In this case the fiscal at first presented a complaint charging abduction with consent, which after all appears to have been the proper qualification of the crime. When the cause was called and the trial judge became aware for the ugly nature of the offense, he was naturally aroused and ordered a dismissal of the complaint charging abduction with consent and instructed the fiscal to present a complaint for the higher offense on for trial the court was of course confronted by a dilemma, in that he either had to convict the accused of the higher offense or acquit him altogether, since the dismissal of the complaint for abduction with consent, after arraignment, naturally operated to prevent the court from now convicting him of the lower offense.

I note that the Attorney-General in his brief adopts the point of view which is held by the undersigned, and he recommends the acquittal of the accused of the offense for which he is now on trial. I believe that the recommendation contained in his brief is correct, and I am therefore unable to concur in the affirmance of the judgment.


MALCOLM, J., dissenting:

I agree with Attorney-General Villa-Real and Mr. Justice Street that the defendant and appellant in this case should be acquitted. According to their clear analysis of the facts, with which I concur, the proof establishes beyond a reasonable doubt that the defendant abducted a girl 14 years of age with her consent, which is the crime punished by article 446 of the Penal Code. (Compare with U.S. vs. Yumul [1916], 34 Phil., 169) Since, however, the defendant has been placed in jeopardy for this offense, he cannot now be convicted thereof.

If the fact bore out the thesis of the majority opinion, that the defendant was guilty of the abduction of the complaining party against her will and with lewd designs, which is the crime punished by article 445 of the Penal Code, then what is said on the subject of double jeopardy would be good law. But as the defendant has been placed on trial for the crime of abduction with consent, upon a good information, before a competent court, has been arraigned, and the investigation of the charges has actually commenced by the calling of a witness, he is put twice in jeopardy of punishment for the same offense, to follow the phraseology of the Organic Act.

The case of United States vs. Regala ([1914], 28 Phil., 57), is in point.
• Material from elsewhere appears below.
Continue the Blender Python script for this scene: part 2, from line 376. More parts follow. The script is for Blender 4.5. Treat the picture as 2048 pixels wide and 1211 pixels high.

It was there held that where an information has been filed in the Court of First Instance charging estafa, and the accused is duly tried for that crime, and the court determines erroneously that it has no jurisdiction of the act, dismisses the same, and discharges the prisoner, the plea of double jeopardy is sustainable in a subsequent action in the same court against the same accused charging him with malversation of public funds arising out of exactly the same acts, it appearing in the second action that the facts alleged and proved did not constitute malversation of public funds but estafa, for which the accused had been already tried and acquitted by a court of competent jurisdiction.